┌──

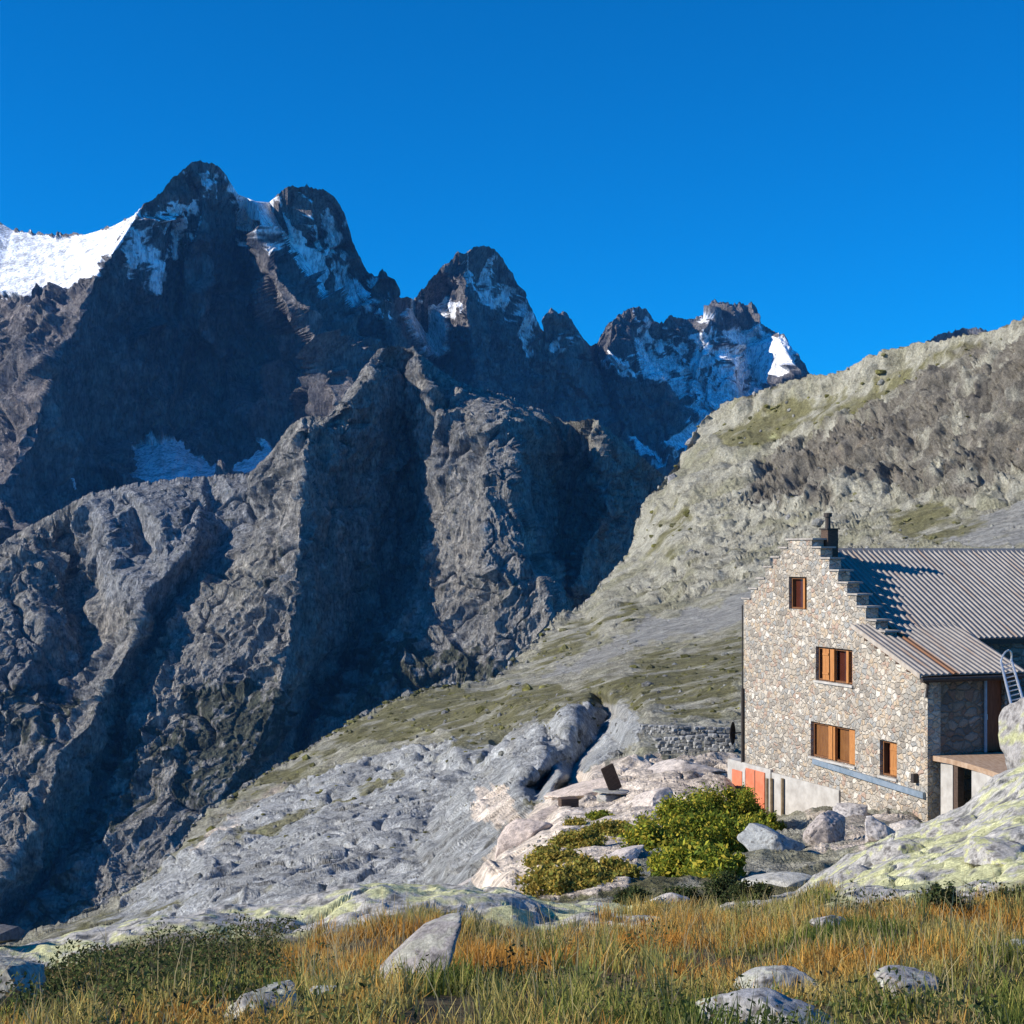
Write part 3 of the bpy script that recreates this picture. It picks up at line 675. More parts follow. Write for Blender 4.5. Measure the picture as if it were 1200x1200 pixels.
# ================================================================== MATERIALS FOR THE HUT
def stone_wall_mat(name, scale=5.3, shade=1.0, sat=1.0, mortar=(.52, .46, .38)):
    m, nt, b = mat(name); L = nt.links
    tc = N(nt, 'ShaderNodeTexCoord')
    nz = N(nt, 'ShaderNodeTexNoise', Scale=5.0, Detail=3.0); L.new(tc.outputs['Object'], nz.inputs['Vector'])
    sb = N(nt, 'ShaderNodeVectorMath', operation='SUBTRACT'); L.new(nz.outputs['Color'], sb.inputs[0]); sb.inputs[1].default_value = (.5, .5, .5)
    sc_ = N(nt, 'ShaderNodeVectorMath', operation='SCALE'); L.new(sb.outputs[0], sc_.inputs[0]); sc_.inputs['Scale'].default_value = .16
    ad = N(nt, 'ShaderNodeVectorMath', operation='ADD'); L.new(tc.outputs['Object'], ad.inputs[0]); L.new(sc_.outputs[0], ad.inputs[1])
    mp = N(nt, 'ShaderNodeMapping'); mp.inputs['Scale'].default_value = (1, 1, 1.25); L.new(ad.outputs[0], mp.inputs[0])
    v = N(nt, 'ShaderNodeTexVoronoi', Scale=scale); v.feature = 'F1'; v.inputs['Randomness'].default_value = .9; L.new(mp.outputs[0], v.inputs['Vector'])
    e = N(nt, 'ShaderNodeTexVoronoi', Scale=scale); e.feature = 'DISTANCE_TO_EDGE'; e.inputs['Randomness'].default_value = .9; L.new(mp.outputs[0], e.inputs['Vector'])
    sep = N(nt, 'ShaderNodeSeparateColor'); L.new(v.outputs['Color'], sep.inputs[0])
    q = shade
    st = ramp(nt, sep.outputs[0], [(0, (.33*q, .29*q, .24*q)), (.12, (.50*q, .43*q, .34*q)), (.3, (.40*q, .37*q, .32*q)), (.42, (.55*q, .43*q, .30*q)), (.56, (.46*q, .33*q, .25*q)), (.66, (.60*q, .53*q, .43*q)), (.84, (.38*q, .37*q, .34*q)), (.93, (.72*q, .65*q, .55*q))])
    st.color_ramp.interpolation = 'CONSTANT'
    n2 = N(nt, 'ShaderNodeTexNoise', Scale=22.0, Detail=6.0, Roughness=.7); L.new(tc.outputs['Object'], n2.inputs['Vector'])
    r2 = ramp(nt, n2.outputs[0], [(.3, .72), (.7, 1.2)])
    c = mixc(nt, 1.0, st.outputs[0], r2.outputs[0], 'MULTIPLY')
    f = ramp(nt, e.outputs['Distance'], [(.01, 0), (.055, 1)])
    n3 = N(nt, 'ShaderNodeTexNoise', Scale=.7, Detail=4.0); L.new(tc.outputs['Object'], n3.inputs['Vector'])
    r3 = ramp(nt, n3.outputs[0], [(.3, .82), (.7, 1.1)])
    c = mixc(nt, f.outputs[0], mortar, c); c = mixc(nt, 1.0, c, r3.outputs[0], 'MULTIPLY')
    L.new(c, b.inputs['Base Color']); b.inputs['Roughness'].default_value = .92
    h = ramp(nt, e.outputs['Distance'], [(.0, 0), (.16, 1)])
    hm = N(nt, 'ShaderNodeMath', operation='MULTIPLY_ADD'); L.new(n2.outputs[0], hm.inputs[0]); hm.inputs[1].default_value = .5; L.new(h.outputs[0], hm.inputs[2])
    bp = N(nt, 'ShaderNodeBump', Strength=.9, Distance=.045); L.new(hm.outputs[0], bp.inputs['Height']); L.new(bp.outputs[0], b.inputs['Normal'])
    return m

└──
┌──

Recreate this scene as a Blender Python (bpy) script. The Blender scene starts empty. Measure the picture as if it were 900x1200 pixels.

└──

> [TASK TO CARRY OUT]:
Count all lines of the data that include "pixels". The answer is the number alone.

> [EXERCISE OUTPUT]:
2